The Seattle Seahawks QBs

• Geno Smith is QB1. Yeah, this is obviously true. He took most of the reps and was the first to do everything. But this isn’t about order; it’s about command.

Watching these OTA practices last year, Geno looked like a guy trying to show he was deserving. Watching him this week, he looked like a guy in complete command. His passes had purpose. They had zip. And more often than not, they were caught. He just carried himself like he was in charge, and he threw the ball like you would expect from any starter in the NFL.

• As comfortable as Geno looked, the opposite was true for backup quarterback Drew Lock. He did throw a terrible interception to an underneath linebacker named Jonathan Sutherland that he never saw. That happens. But I was more struck by how the pace of the offense dropped off as soon as he took over. He simply did not have the same command nor presence that Geno displayed, and that unfortunately mirrors what we saw last year at this time.

If Lock wants to show that he is an NFL starter, I would think that path involves cleaning up both issues. Throw fewer picks and develop the command and leadership the position demands.

Defense

• Devin Bush is built like no other linebacker I have ever seen. He’s only 5 foot 11, and while he’s thick enough to play the position, he really looks like a safety. Maybe that is exacerbated by wearing No. 0, but I was shocked. That is until you see his calves. They are 100% linebacker calves and I’m guessing his speed combined with his thickness lets him play the position.

After a disastrous start to his career in Pittsburgh, the energetic Bush seems pretty darn excited to be in a new place where his style could really complement the other linebackers and fit with a coaching staff that is excited to use his speed.

• The outside linebacker competition/rotation is going to be fascinating to watch all year. Uchenna Nwosu is a likely starter, the most experienced and probably the most versatile of the group. But after that, it’s three young players that come in three different sizes.

Darrell Taylor is by far the smallest of this group. He looked noticeably thinner, maybe trying to enhance his speed and pass rush ability. He was also quieter than last year, making me wonder if he received the message of a second straight second-round pick made at his position. After being absent on Monday, I was happy to see him there since he is definitely going to have to compete for time.

Second-year linebacker Boye Mafe is one size up and he was the one starting opposite Nwosu. This will be a huge year for him as well, and it’s a chance for him to show that he is starting to understand the game in addition to his tremendous physical skills.

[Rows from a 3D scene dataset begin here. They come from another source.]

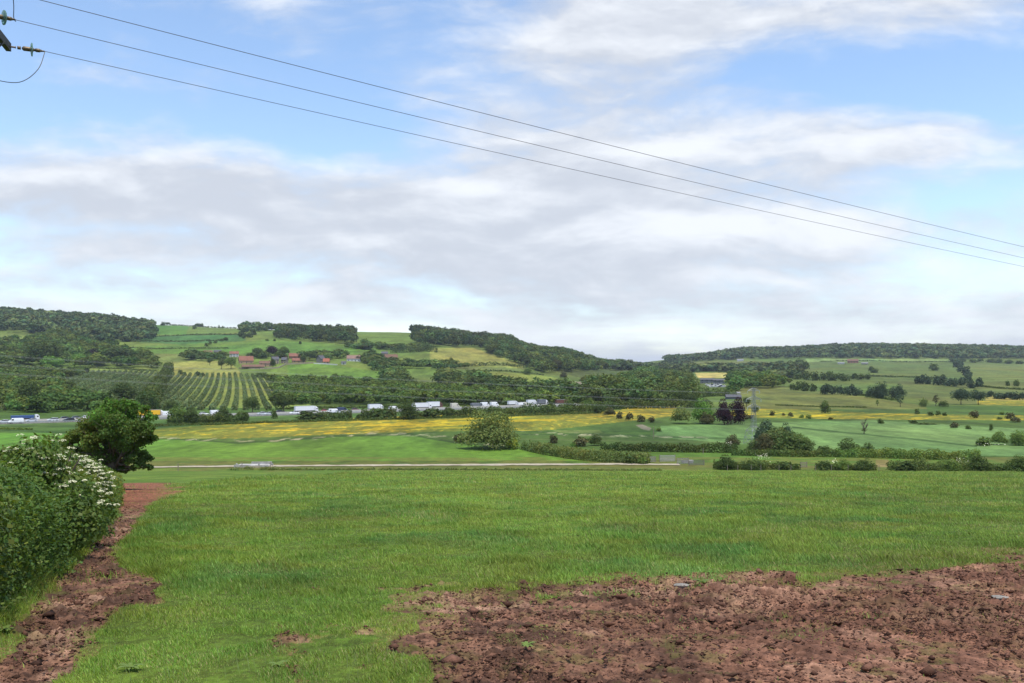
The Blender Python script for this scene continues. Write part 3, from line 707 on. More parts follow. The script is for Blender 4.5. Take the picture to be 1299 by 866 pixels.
# ------------------------------------------------------------------ orchard rows
OD = np.array([-.345, 1.0])
rows = np.arange(-168, 60, 6.1); nlab = 0
ordn = ['first', 'second', 'third', 'fourth', 'fifth', 'sixth', 'seventh', 'eighth', 'ninth', 'tenth', 'eleventh', 'twelfth', 'thirteenth', 'fourteenth', 'fifteenth', 'sixteenth', 'seventeenth', 'eighteenth', 'nineteenth', 'twentieth',
        'twenty-first', 'twenty-second', 'twenty-third', 'twenty-fourth', 'twenty-fifth', 'twenty-sixth', 'twenty-seventh', 'twenty-eighth', 'twenty-ninth', 'thirtieth', 'thirty-first', 'thirty-second', 'thirty-third', 'thirty-fourth', 'thirty-fifth', 'thirty-sixth', 'thirty-seventh', 'thirty-eighth', 'thirty-ninth', 'fortieth']
for k, x0 in enumerate(rows):
    pts = []
    for Yv in np.linspace(470, 1000, 80):
        Xv = x0+OD[0]*Yv+18*math.sin((Yv-470)/420); px_ = CX+F*Xv/Yv; py_ = HY+F*(EZ-float(ground_z(Xv, Yv)))/Yv
        road_d = (np.array([Xv, Yv])-RO)@RN
        if road_d > 27 and -120 < px_ < 352 and py_ > 478.5-(4 if px_ > 200 else 11)+max(0, (px_-300))*.08: pts.append((Xv, Yv))
    if len(pts) < 5: continue
    pm = CX+F*pts[len(pts)//3][0]/pts[len(pts)//3][1]
    left = pm < 195
    Yv = np.mean([p[1] for p in pts])
    me = hedge_mesh('orchard_row', pts, 2.6 if left else 2.5, 1.9 if left else 2.4, 1.4*Yv/F, 'orchard', dens=1.7, top=.3, seed=k, gaps=.25)
    o = tag(link('orchard_row', me), '%s orchard row from the left, %s above the motorway' % (ordn[nlab], 'tall leafy trees' if left else 'young trees between pale grass'), 'orchard row', 'parallel orchard rows on the slope')
    nlab += 1
hedge('dark tall shelter belt slanting between the two halves of the orchard', [(186, 524), (196, 505), (206, 488), (214, 470)], 16, 9, 'dark', 'shelter_belt', 'shelter belt', dens=2.0, top=.2)
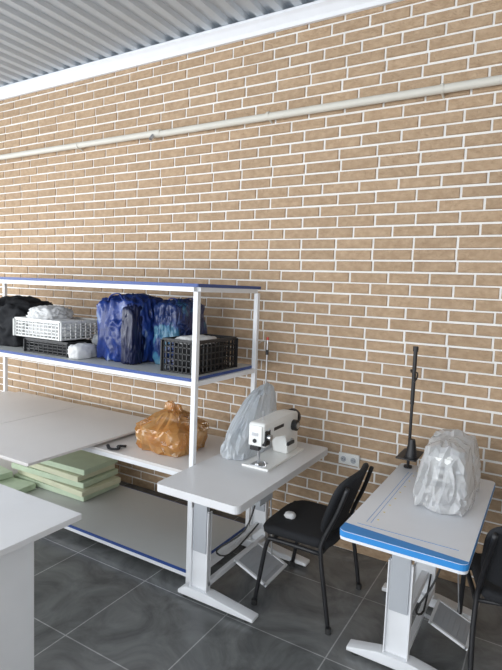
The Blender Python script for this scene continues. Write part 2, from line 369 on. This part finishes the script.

Finally, there is the XL version in the form of rookie Derick Hall. Simply put, he looks like a monster. Maybe it was seeing the No. 58 on him, but he reminded me a little of old Giants linebacker Carl Banks. He is really big – even bigger than Aaron Curry was when he was drafted – yet watching him drop into the flats during 7-on-7 passing drills, he didn’t look out of place or overly stiff. He should be able to set an edge right away.

Nwosu does it all. Taylor looks fast. Hall looks huge. And Mafe looks bigger than Taylor and faster than Hall. This might be the most intriguing position on the roster.

Pass catchers

• After hearing how wide receiver Dee Eskridge was the star of practice on Monday, I was excited to see if the hype was real. Unfortunately, he wasn’t present. Look, I know I can be an old man in preferring players that show up for voluntary activities, and I’m willing to relent that it isn’t quite as vital for veterans. But for a third-year receiver who has 17 total catches, has spent most of his career injured, and saw the team draft his likely replacement in the first round? If it was me, I would be there.

• One of the most experienced position groups in camp is at tight end, and they have some dudes there. I saw the Pro Football Focus ranking of tight ends that didn’t have any Seahawks in the top 15. Personally, I’d have some of their guys ahead of Gerald Everett, but whatever. They might not have one dude, but I can’t imagine there are too many teams with a better trio than Will Dissly, Noah Fant and Colby Parkinson.

Parkinson, by the way, is a creature. Just an enormous presence.